WHAT TO PRODUCE
Copy out every line that contains "pixels".

[Scripts that build scenes]
** Start **

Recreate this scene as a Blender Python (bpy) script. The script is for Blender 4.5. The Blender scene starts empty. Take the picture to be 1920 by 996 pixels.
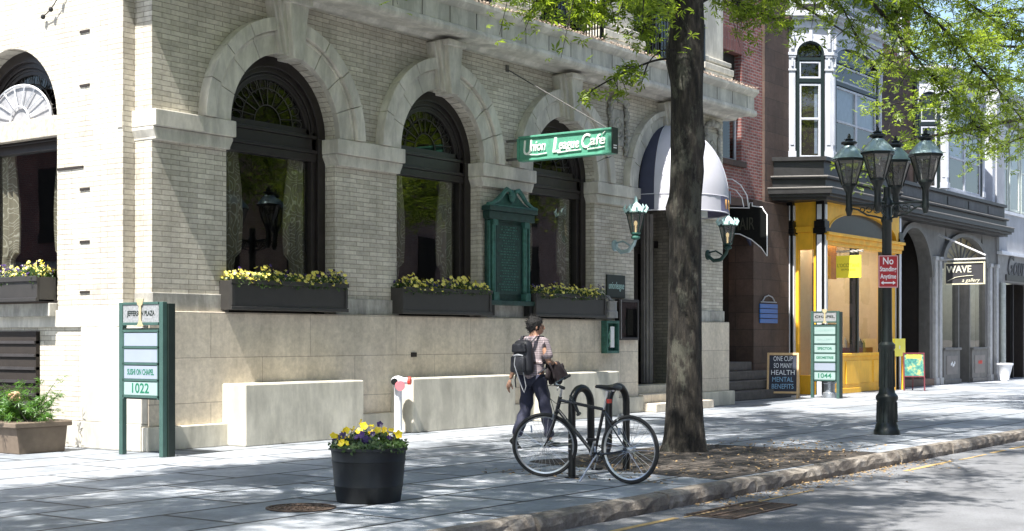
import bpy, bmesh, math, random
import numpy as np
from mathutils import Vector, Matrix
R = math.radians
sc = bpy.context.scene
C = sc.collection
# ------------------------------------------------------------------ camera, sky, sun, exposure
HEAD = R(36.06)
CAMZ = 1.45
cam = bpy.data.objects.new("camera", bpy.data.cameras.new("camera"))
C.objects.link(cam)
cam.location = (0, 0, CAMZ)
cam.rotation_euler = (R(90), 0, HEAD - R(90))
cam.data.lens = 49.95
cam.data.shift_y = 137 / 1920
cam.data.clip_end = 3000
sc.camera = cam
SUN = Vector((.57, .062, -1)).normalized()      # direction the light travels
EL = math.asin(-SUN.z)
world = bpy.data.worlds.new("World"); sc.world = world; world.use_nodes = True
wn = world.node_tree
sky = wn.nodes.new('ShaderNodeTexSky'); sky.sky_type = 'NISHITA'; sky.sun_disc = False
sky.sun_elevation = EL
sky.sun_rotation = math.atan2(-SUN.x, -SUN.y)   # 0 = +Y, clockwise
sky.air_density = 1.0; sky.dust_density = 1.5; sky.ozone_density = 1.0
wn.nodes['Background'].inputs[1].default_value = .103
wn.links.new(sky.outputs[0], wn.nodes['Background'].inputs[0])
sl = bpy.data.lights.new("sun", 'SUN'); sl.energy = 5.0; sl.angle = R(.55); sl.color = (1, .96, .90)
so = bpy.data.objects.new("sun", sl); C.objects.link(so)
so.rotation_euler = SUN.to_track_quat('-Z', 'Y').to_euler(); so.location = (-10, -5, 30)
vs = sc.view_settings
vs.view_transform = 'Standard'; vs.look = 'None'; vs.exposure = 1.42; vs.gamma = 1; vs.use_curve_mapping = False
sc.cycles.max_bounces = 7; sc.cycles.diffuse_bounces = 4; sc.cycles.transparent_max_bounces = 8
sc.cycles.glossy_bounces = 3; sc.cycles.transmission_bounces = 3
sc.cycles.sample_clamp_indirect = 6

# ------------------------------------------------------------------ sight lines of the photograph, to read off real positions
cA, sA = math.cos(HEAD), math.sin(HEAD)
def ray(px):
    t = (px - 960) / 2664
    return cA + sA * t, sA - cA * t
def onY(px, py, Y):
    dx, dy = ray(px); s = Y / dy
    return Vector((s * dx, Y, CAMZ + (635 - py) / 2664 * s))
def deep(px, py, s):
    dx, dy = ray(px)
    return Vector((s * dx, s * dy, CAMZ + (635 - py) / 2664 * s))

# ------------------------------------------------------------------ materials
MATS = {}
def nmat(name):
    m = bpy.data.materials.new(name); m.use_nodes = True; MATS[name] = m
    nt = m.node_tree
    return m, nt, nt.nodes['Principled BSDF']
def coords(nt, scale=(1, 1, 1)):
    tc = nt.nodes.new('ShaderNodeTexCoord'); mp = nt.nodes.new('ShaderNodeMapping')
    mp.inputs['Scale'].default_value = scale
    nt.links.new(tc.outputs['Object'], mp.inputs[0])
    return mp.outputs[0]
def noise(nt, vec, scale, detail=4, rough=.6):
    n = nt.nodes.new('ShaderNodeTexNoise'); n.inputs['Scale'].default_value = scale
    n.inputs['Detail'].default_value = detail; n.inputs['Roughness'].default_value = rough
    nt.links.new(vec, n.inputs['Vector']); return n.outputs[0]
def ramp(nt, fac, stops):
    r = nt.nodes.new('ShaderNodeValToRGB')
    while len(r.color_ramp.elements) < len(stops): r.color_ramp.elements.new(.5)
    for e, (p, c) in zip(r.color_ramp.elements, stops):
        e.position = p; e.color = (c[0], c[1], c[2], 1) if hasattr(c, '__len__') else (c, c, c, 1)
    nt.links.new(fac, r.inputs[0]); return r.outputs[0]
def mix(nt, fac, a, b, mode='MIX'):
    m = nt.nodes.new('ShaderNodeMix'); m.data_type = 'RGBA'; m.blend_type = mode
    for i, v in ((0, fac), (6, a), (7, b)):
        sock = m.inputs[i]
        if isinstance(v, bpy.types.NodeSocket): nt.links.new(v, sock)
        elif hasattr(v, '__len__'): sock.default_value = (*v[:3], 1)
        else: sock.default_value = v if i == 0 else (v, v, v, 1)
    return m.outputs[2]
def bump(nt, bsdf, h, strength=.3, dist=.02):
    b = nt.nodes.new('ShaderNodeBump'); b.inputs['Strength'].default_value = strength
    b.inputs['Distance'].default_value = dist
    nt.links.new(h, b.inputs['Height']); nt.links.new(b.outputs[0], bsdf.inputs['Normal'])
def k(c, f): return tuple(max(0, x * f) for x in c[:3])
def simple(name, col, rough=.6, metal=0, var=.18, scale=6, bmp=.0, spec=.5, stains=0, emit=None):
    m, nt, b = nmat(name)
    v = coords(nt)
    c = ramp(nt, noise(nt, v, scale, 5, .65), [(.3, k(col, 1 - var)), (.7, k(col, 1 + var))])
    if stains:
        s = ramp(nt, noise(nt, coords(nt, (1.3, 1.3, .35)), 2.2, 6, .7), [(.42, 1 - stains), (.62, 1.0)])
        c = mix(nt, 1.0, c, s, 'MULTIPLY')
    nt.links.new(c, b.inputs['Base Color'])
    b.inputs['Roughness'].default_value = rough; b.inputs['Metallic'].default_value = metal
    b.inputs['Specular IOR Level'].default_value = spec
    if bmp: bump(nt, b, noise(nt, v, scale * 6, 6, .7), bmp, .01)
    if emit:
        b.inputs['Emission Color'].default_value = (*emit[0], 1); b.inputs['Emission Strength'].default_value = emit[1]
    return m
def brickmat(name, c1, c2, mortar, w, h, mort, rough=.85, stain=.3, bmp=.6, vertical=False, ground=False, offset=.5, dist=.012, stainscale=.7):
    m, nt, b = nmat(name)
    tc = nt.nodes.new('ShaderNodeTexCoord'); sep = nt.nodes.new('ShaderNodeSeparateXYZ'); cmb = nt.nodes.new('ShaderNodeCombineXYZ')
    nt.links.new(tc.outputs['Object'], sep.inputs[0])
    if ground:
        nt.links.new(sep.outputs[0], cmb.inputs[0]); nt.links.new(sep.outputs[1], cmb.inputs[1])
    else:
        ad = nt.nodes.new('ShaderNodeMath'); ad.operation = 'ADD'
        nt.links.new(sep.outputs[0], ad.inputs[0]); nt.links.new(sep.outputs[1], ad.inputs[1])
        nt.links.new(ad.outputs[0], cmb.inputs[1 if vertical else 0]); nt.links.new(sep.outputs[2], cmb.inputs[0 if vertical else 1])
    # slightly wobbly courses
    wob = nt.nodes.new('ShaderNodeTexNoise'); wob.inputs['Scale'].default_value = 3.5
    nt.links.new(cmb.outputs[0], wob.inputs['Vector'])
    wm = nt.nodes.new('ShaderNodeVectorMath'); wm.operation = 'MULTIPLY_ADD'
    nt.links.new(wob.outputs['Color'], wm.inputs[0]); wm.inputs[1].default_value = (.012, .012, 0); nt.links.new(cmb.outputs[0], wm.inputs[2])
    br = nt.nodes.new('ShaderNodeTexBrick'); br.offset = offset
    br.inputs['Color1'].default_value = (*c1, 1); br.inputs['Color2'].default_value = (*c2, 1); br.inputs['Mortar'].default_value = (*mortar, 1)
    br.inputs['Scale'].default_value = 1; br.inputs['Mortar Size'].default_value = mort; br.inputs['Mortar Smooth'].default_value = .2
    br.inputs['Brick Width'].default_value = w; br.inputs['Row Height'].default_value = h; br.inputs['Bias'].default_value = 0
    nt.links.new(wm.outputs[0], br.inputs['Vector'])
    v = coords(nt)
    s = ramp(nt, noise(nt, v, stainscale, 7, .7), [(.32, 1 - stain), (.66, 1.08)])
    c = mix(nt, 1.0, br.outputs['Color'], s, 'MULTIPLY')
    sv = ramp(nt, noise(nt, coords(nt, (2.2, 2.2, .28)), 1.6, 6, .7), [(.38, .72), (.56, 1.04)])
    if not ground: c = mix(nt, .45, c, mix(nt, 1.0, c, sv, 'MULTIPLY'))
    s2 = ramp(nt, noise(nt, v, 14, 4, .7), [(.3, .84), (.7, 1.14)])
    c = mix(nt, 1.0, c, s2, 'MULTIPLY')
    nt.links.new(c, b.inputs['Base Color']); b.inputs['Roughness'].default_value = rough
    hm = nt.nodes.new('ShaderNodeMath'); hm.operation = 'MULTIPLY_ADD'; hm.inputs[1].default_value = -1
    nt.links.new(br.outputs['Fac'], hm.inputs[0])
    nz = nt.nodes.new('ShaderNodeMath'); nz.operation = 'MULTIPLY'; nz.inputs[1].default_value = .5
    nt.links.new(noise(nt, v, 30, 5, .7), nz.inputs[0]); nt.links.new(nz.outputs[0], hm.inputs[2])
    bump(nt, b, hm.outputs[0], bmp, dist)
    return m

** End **
** Start **

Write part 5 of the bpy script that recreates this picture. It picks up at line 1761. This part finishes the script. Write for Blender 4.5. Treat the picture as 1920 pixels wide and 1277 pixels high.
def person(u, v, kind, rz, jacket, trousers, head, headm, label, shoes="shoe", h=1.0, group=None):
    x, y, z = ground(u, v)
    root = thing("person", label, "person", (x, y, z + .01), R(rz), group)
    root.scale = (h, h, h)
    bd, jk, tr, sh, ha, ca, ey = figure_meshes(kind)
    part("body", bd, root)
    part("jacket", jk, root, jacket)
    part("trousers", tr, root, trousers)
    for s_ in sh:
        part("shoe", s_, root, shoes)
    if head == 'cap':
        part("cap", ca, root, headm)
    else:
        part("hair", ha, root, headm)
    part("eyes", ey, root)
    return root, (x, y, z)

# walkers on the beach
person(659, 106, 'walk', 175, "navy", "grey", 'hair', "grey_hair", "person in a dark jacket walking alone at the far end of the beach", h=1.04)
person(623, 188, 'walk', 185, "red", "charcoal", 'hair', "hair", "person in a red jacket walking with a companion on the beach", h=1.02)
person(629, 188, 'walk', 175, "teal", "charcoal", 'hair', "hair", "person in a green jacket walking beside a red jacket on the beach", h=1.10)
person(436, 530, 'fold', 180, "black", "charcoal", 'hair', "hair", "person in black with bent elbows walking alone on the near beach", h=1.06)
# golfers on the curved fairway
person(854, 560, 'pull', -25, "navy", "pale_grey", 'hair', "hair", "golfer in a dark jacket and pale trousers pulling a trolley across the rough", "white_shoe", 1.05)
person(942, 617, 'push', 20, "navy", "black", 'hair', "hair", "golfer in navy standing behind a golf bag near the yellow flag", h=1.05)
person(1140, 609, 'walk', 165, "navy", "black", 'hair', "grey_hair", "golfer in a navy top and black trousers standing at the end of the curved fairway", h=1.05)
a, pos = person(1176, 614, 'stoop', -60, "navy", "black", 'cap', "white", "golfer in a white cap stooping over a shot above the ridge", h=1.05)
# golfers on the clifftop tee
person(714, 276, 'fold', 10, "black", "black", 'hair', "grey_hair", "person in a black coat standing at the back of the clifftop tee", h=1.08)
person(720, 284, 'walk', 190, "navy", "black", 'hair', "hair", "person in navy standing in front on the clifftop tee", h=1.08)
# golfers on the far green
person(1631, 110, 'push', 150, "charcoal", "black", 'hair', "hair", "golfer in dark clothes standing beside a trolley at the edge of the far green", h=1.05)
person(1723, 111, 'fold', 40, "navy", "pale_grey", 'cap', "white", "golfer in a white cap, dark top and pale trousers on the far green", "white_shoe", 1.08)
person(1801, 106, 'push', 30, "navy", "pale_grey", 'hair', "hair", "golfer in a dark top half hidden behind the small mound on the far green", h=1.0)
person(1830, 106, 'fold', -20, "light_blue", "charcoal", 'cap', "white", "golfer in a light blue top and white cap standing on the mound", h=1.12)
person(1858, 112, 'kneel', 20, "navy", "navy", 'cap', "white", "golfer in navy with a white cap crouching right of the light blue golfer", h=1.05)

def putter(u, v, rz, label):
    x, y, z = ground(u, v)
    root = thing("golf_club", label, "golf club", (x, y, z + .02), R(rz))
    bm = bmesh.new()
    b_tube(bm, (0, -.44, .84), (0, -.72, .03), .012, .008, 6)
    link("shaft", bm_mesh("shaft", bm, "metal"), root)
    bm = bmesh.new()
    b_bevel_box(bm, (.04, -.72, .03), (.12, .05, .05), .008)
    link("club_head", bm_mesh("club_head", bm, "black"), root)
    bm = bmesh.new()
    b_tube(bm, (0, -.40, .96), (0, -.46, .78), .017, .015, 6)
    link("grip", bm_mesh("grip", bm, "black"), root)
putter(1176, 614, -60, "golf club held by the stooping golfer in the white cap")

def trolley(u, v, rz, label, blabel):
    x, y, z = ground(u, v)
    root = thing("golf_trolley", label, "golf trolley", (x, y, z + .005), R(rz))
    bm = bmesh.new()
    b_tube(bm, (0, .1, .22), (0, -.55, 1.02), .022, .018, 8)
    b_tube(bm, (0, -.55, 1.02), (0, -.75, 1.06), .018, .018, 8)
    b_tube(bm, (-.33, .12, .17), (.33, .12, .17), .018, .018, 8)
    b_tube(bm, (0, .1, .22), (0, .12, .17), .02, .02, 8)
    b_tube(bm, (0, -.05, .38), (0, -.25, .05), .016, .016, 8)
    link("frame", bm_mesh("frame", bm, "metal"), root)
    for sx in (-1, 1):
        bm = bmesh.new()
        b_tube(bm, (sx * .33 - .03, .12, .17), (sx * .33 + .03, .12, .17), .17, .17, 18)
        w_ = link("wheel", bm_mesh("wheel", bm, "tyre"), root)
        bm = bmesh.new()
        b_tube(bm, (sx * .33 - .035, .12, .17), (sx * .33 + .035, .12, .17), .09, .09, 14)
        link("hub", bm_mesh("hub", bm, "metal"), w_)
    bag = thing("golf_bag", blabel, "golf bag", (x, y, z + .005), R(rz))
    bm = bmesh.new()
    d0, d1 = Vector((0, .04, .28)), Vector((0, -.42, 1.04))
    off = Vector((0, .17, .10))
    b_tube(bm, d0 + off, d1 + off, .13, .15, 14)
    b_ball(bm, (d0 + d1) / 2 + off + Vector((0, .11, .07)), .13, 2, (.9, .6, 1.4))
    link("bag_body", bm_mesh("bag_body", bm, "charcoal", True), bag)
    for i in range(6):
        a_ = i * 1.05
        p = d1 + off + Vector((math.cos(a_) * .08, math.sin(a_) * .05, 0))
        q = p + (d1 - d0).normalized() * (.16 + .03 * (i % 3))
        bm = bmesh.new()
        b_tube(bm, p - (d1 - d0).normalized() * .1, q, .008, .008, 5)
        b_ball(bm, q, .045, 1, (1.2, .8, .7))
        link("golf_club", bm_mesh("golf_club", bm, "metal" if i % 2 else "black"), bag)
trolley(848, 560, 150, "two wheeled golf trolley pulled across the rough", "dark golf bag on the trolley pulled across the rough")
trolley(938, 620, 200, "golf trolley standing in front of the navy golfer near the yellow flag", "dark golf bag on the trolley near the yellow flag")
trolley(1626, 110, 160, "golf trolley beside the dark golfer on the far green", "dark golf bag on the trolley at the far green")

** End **
** Start **

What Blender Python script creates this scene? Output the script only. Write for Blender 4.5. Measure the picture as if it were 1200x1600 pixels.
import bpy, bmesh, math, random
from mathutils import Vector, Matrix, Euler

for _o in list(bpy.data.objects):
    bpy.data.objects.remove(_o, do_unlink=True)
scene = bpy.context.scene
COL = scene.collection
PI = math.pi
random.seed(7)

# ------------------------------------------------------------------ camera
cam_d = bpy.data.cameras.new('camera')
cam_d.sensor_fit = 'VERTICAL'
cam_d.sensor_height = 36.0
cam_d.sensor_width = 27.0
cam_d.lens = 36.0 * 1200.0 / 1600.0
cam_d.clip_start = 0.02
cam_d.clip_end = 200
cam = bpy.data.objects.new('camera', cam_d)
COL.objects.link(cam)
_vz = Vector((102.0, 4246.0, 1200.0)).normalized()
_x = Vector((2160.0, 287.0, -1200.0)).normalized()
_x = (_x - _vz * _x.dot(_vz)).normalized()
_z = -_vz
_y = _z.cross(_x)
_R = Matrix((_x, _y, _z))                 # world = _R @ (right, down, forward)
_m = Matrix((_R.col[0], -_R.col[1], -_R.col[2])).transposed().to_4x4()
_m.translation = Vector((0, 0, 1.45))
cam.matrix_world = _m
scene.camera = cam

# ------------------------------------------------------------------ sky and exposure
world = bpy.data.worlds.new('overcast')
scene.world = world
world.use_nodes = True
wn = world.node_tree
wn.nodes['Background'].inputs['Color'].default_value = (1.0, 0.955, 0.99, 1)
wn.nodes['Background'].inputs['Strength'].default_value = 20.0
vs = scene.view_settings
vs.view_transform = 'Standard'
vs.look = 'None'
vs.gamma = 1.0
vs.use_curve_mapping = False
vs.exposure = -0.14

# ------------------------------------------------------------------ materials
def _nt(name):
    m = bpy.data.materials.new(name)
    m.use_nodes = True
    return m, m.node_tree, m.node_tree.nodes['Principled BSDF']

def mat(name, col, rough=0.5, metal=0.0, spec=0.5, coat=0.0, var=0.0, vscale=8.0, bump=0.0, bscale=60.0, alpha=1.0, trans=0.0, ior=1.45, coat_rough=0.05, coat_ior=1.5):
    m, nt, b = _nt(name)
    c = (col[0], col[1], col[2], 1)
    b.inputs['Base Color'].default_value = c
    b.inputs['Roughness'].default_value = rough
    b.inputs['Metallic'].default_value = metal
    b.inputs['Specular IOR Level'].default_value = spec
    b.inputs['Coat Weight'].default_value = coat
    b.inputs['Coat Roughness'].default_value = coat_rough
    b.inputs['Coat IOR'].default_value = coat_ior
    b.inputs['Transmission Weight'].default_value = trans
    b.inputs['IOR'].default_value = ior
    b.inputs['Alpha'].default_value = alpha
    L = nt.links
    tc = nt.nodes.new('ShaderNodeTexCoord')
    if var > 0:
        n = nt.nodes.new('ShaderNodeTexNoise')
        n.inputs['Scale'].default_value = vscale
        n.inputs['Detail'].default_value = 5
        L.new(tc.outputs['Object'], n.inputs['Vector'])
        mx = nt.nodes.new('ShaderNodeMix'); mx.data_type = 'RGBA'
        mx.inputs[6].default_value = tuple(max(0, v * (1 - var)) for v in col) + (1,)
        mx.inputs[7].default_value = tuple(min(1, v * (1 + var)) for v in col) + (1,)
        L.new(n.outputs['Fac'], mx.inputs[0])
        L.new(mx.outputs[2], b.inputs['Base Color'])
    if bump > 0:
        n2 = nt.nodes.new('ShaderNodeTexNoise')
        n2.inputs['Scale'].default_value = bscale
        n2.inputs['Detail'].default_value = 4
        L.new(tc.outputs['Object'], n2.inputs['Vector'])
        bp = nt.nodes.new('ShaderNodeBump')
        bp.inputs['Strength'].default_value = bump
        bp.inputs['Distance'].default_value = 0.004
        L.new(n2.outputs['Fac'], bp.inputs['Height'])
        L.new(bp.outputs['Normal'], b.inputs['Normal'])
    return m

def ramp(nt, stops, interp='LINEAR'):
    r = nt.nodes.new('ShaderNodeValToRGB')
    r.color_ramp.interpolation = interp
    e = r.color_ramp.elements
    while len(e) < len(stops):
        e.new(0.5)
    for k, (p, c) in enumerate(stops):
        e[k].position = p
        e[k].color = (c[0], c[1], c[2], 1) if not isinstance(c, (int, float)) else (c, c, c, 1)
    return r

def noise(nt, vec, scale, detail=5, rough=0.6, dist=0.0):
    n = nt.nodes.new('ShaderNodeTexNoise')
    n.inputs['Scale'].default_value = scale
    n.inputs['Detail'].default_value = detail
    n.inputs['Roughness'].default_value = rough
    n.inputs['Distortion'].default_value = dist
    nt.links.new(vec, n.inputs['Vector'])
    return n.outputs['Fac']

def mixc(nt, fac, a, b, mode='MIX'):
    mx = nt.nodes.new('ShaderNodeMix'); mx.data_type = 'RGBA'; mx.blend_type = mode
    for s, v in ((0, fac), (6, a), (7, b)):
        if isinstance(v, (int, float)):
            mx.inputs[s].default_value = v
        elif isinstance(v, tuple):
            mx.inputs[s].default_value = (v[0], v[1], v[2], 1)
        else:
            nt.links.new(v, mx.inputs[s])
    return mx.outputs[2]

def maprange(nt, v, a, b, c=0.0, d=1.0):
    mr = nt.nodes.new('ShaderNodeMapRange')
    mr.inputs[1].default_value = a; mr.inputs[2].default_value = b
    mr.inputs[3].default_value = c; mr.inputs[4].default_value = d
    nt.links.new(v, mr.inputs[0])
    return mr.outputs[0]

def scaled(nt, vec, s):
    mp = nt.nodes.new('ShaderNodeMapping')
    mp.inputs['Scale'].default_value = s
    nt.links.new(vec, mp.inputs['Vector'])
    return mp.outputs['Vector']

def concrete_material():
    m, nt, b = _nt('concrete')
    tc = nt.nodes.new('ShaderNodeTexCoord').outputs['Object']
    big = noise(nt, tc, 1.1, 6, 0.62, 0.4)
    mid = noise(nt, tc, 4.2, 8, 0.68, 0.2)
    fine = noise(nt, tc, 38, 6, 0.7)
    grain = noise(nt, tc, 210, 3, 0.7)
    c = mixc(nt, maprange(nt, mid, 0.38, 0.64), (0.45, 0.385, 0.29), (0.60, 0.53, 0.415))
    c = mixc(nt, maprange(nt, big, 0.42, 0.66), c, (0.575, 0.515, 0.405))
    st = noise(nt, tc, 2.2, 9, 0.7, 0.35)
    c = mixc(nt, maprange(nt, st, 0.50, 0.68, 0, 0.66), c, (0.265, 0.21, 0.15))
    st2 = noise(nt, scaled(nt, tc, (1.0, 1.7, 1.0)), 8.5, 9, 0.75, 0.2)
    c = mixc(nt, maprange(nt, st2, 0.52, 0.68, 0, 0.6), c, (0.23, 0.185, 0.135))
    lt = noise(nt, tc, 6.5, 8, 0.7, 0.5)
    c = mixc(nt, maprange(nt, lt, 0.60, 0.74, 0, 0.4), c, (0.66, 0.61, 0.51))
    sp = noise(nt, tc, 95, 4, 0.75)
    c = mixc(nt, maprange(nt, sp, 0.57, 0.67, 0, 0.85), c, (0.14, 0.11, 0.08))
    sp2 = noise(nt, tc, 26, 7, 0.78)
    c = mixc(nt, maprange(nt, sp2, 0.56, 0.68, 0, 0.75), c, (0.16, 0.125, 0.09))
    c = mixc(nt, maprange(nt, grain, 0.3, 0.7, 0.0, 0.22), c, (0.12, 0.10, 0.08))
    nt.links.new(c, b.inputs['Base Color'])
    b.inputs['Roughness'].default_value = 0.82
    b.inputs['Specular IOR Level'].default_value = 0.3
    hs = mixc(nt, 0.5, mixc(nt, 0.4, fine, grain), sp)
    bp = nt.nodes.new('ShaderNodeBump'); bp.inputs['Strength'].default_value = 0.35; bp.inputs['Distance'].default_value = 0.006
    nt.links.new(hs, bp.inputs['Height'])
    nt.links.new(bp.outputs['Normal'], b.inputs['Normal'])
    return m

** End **

COMPLETE RESPONSE
Recreate this scene as a Blender Python (bpy) script. The script is for Blender 4.5. The Blender scene starts empty. Take the picture to be 1920 by 996 pixels.
Write part 5 of the bpy script that recreates this picture. It picks up at line 1761. This part finishes the script. Write for Blender 4.5. Treat the picture as 1920 pixels wide and 1277 pixels high.
What Blender Python script creates this scene? Output the script only. Write for Blender 4.5. Measure the picture as if it were 1200x1600 pixels.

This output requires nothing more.